Nothing may be dropped or altered: reproduce all the data.

— BEGIN EXERCISE INPUTS —

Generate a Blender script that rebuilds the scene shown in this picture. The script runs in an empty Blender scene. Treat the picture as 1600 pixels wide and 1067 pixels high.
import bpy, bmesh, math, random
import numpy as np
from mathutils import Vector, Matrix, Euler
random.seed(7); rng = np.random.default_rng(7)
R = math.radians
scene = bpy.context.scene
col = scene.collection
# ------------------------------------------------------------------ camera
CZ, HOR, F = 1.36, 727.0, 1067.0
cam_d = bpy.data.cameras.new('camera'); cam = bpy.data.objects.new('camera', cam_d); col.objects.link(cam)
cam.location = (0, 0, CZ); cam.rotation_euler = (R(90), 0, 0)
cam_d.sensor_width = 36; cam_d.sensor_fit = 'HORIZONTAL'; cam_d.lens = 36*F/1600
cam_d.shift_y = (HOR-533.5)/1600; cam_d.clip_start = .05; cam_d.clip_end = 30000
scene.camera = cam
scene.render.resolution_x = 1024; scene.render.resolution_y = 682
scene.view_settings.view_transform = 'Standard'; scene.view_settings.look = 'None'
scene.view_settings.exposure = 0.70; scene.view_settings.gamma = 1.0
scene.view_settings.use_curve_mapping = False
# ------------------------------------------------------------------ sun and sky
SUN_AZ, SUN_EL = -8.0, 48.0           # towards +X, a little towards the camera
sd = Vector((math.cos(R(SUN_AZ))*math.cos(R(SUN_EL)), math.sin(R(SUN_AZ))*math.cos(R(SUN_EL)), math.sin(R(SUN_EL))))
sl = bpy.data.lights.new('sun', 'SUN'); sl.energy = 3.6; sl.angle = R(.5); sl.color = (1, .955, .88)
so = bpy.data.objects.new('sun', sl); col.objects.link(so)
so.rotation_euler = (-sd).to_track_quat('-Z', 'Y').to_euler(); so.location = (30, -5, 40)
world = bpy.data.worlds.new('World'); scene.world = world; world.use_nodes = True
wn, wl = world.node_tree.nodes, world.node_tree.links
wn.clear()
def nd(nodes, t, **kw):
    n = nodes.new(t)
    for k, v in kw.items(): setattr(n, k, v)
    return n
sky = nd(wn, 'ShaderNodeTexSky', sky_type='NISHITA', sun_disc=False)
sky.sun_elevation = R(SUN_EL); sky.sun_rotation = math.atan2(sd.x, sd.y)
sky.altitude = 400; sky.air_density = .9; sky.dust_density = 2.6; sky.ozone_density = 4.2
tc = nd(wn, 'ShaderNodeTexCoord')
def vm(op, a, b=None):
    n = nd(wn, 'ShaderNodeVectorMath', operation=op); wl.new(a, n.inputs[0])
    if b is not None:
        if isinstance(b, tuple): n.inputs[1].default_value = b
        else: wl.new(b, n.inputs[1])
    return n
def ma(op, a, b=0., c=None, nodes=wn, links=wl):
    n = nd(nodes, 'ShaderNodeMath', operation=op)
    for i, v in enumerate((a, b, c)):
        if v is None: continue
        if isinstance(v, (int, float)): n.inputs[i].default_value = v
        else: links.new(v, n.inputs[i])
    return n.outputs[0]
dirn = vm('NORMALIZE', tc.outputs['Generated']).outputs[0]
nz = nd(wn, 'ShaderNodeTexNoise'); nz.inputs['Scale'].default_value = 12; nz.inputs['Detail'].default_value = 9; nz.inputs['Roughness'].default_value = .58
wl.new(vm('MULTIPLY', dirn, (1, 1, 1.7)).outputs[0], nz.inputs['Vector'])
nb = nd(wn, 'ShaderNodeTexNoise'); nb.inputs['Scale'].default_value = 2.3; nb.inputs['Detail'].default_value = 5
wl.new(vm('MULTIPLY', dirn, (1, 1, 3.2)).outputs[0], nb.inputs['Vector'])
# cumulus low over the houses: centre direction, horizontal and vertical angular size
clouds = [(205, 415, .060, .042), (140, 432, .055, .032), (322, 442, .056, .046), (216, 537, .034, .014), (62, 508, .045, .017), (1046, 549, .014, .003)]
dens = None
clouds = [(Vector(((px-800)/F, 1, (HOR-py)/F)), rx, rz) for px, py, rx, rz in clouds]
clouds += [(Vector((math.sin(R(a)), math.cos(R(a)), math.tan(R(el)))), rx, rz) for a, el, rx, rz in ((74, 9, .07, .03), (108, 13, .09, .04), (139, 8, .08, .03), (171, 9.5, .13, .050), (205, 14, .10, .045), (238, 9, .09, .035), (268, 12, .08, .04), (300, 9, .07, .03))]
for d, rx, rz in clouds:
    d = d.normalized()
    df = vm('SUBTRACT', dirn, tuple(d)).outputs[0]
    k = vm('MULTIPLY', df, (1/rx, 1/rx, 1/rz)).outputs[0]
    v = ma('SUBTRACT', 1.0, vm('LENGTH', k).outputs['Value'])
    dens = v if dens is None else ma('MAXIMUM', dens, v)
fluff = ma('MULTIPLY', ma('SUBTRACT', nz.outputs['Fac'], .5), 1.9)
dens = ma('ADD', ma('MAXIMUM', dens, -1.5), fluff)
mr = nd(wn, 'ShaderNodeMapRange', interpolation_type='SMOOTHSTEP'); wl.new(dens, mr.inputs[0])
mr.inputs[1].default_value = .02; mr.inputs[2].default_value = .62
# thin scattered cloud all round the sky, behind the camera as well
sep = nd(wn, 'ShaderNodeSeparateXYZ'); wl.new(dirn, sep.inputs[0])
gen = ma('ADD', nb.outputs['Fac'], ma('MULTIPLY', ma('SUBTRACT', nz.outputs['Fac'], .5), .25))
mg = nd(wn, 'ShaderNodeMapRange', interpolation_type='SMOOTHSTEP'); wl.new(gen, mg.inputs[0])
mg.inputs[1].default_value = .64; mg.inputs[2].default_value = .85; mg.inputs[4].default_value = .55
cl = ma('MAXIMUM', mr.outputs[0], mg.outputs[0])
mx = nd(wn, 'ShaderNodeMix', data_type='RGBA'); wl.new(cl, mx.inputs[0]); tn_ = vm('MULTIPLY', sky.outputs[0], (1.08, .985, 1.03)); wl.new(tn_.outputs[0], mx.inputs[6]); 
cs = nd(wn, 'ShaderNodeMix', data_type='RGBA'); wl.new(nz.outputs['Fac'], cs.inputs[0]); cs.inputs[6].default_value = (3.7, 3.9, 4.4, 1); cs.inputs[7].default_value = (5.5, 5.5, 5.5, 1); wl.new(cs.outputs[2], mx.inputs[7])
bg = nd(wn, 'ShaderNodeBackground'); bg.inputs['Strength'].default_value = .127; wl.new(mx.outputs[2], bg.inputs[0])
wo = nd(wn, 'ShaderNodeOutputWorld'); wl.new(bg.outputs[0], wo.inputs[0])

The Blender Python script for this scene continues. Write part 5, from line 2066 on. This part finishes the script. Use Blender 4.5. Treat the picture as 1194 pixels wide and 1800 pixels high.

— END EXERCISE INPUTS —

EXERCISE SOLUTION ->
Generate a Blender script that rebuilds the scene shown in this picture. The script runs in an empty Blender scene. Treat the picture as 1600 pixels wide and 1067 pixels high.
import bpy, bmesh, math, random
import numpy as np
from mathutils import Vector, Matrix, Euler
random.seed(7); rng = np.random.default_rng(7)
R = math.radians
scene = bpy.context.scene
col = scene.collection
# ------------------------------------------------------------------ camera
CZ, HOR, F = 1.36, 727.0, 1067.0
cam_d = bpy.data.cameras.new('camera'); cam = bpy.data.objects.new('camera', cam_d); col.objects.link(cam)
cam.location = (0, 0, CZ); cam.rotation_euler = (R(90), 0, 0)
cam_d.sensor_width = 36; cam_d.sensor_fit = 'HORIZONTAL'; cam_d.lens = 36*F/1600
cam_d.shift_y = (HOR-533.5)/1600; cam_d.clip_start = .05; cam_d.clip_end = 30000
scene.camera = cam
scene.render.resolution_x = 1024; scene.render.resolution_y = 682
scene.view_settings.view_transform = 'Standard'; scene.view_settings.look = 'None'
scene.view_settings.exposure = 0.70; scene.view_settings.gamma = 1.0
scene.view_settings.use_curve_mapping = False
# ------------------------------------------------------------------ sun and sky
SUN_AZ, SUN_EL = -8.0, 48.0           # towards +X, a little towards the camera
sd = Vector((math.cos(R(SUN_AZ))*math.cos(R(SUN_EL)), math.sin(R(SUN_AZ))*math.cos(R(SUN_EL)), math.sin(R(SUN_EL))))
sl = bpy.data.lights.new('sun', 'SUN'); sl.energy = 3.6; sl.angle = R(.5); sl.color = (1, .955, .88)
so = bpy.data.objects.new('sun', sl); col.objects.link(so)
so.rotation_euler = (-sd).to_track_quat('-Z', 'Y').to_euler(); so.location = (30, -5, 40)
world = bpy.data.worlds.new('World'); scene.world = world; world.use_nodes = True
wn, wl = world.node_tree.nodes, world.node_tree.links
wn.clear()
def nd(nodes, t, **kw):
    n = nodes.new(t)
    for k, v in kw.items(): setattr(n, k, v)
    return n
sky = nd(wn, 'ShaderNodeTexSky', sky_type='NISHITA', sun_disc=False)
sky.sun_elevation = R(SUN_EL); sky.sun_rotation = math.atan2(sd.x, sd.y)
sky.altitude = 400; sky.air_density = .9; sky.dust_density = 2.6; sky.ozone_density = 4.2
tc = nd(wn, 'ShaderNodeTexCoord')
def vm(op, a, b=None):
    n = nd(wn, 'ShaderNodeVectorMath', operation=op); wl.new(a, n.inputs[0])
    if b is not None:
        if isinstance(b, tuple): n.inputs[1].default_value = b
        else: wl.new(b, n.inputs[1])
    return n
def ma(op, a, b=0., c=None, nodes=wn, links=wl):
    n = nd(nodes, 'ShaderNodeMath', operation=op)
    for i, v in enumerate((a, b, c)):
        if v is None: continue
        if isinstance(v, (int, float)): n.inputs[i].default_value = v
        else: links.new(v, n.inputs[i])
    return n.outputs[0]
dirn = vm('NORMALIZE', tc.outputs['Generated']).outputs[0]
nz = nd(wn, 'ShaderNodeTexNoise'); nz.inputs['Scale'].default_value = 12; nz.inputs['Detail'].default_value = 9; nz.inputs['Roughness'].default_value = .58
wl.new(vm('MULTIPLY', dirn, (1, 1, 1.7)).outputs[0], nz.inputs['Vector'])
nb = nd(wn, 'ShaderNodeTexNoise'); nb.inputs['Scale'].default_value = 2.3; nb.inputs['Detail'].default_value = 5
wl.new(vm('MULTIPLY', dirn, (1, 1, 3.2)).outputs[0], nb.inputs['Vector'])
# cumulus low over the houses: centre direction, horizontal and vertical angular size
clouds = [(205, 415, .060, .042), (140, 432, .055, .032), (322, 442, .056, .046), (216, 537, .034, .014), (62, 508, .045, .017), (1046, 549, .014, .003)]
dens = None
clouds = [(Vector(((px-800)/F, 1, (HOR-py)/F)), rx, rz) for px, py, rx, rz in clouds]
clouds += [(Vector((math.sin(R(a)), math.cos(R(a)), math.tan(R(el)))), rx, rz) for a, el, rx, rz in ((74, 9, .07, .03), (108, 13, .09, .04), (139, 8, .08, .03), (171, 9.5, .13, .050), (205, 14, .10, .045), (238, 9, .09, .035), (268, 12, .08, .04), (300, 9, .07, .03))]
for d, rx, rz in clouds:
    d = d.normalized()
    df = vm('SUBTRACT', dirn, tuple(d)).outputs[0]
    k = vm('MULTIPLY', df, (1/rx, 1/rx, 1/rz)).outputs[0]
    v = ma('SUBTRACT', 1.0, vm('LENGTH', k).outputs['Value'])
    dens = v if dens is None else ma('MAXIMUM', dens, v)
fluff = ma('MULTIPLY', ma('SUBTRACT', nz.outputs['Fac'], .5), 1.9)
dens = ma('ADD', ma('MAXIMUM', dens, -1.5), fluff)
mr = nd(wn, 'ShaderNodeMapRange', interpolation_type='SMOOTHSTEP'); wl.new(dens, mr.inputs[0])
mr.inputs[1].default_value = .02; mr.inputs[2].default_value = .62
# thin scattered cloud all round the sky, behind the camera as well
sep = nd(wn, 'ShaderNodeSeparateXYZ'); wl.new(dirn, sep.inputs[0])
gen = ma('ADD', nb.outputs['Fac'], ma('MULTIPLY', ma('SUBTRACT', nz.outputs['Fac'], .5), .25))
mg = nd(wn, 'ShaderNodeMapRange', interpolation_type='SMOOTHSTEP'); wl.new(gen, mg.inputs[0])
mg.inputs[1].default_value = .64; mg.inputs[2].default_value = .85; mg.inputs[4].default_value = .55
cl = ma('MAXIMUM', mr.outputs[0], mg.outputs[0])
mx = nd(wn, 'ShaderNodeMix', data_type='RGBA'); wl.new(cl, mx.inputs[0]); tn_ = vm('MULTIPLY', sky.outputs[0], (1.08, .985, 1.03)); wl.new(tn_.outputs[0], mx.inputs[6]); 
cs = nd(wn, 'ShaderNodeMix', data_type='RGBA'); wl.new(nz.outputs['Fac'], cs.inputs[0]); cs.inputs[6].default_value = (3.7, 3.9, 4.4, 1); cs.inputs[7].default_value = (5.5, 5.5, 5.5, 1); wl.new(cs.outputs[2], mx.inputs[7])
bg = nd(wn, 'ShaderNodeBackground'); bg.inputs['Strength'].default_value = .127; wl.new(mx.outputs[2], bg.inputs[0])
wo = nd(wn, 'ShaderNodeOutputWorld'); wl.new(bg.outputs[0], wo.inputs[0])

The Blender Python script for this scene continues. Write part 5, from line 2066 on. This part finishes the script. Use Blender 4.5. Treat the picture as 1194 pixels wide and 1800 pixels high.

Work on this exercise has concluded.